Lewis had fought his last contest in December 1929, and it was around this time that he met Sir Oswald and Lady Mosley at a cocktail party. According to Lewis’ son and biographer, Morton Lewis, the ring legend was bewitched by the personal magnetism of Sir Oswald, a former Tory and Labour MP who was starting his own political movement. A brilliant and sublimely confident orator, some were tipping Mosley as a future Prime Minister. Ted knew little about politics but felt flattered when this distinguished man asked about his fighting career and his childhood in the Whitechapel slums. Mosley seemed to sympathise with the plight of East Enders and claimed one of his aims was to combat poverty in the area.

Mosley promptly offered Lewis a job as a physical training instructor to his New Party, along with a role as his personal bodyguard. For a time, Lewis accompanied Mosley on the campaign trail before deciding that being a bodyguard was not for him. Instead, Ted recruited a team of minders from among the many tough men he knew in London’s East End to protect Mosley at political rallies. Then came the most astonishing development of all. Lewis, a hugely popular figure in his home district, agreed to run for parliament as a member of the New Party for Stepney and Whitechapel.

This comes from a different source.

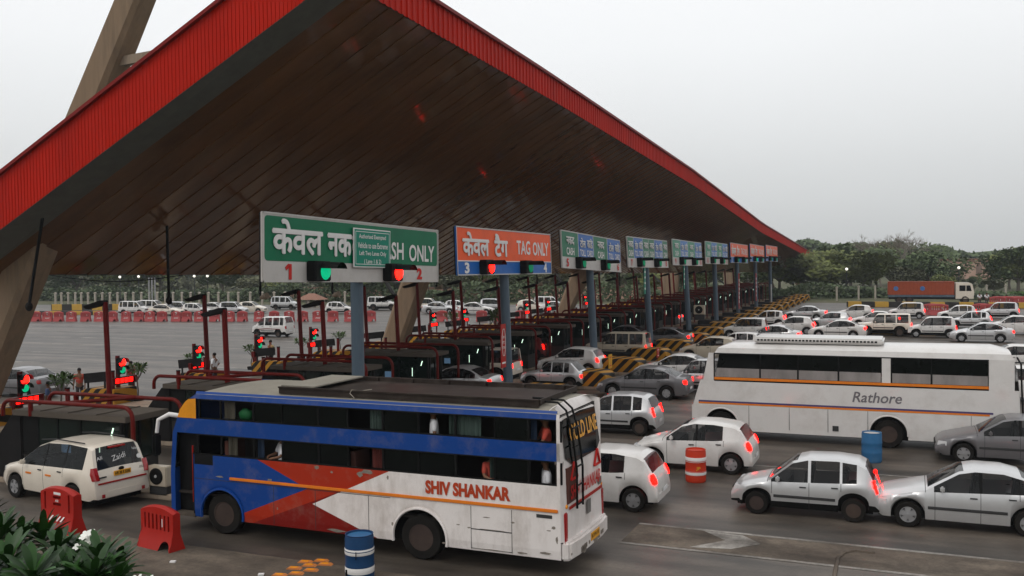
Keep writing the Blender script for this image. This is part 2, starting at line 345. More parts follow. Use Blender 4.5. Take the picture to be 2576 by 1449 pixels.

Morton said that Ted was warned by friends to steer clear of Mosley, but the ex-champ dismissed any suggestions that the New Party was anti-Semitic. But while Lewis may have been easily fooled by Sir Oswald, the East End wasn’t. When Ted recited speeches on the streets where he had played as a child, he was dismayed to find insults hurled at him by the very people he felt he represented. His campaign was a disaster and he polled a pitiful 154 votes.

It should be said that the ideas Mosley and the New Party were proposing in 1931 were not overtly fascist or anti-Semitic, but before long the hideousness of Mosley’s ideology became clear as he openly espoused anti-Semitism. Sir Oswald followed his election failure of 1931 by forming the British Union of Fascists the following year, an organisation whose paramilitary stewards, “the blackshirts”, were regularly involved in violent altercations with Jewish people, most notably in the 1936 Battle of Cable Street.

According to Morton, upon discovering the true nature of Mosley’s politics, his father visited Mosley, flattening him and four of his henchmen during a confrontation. This seems unlikely, yet Morton’s motive for concocting such a story would be understandable. After his dalliance with the fascist leader, it took Lewis years to restore his reputation in the eyes of Jewish people. Eventually, though, he achieved redemption.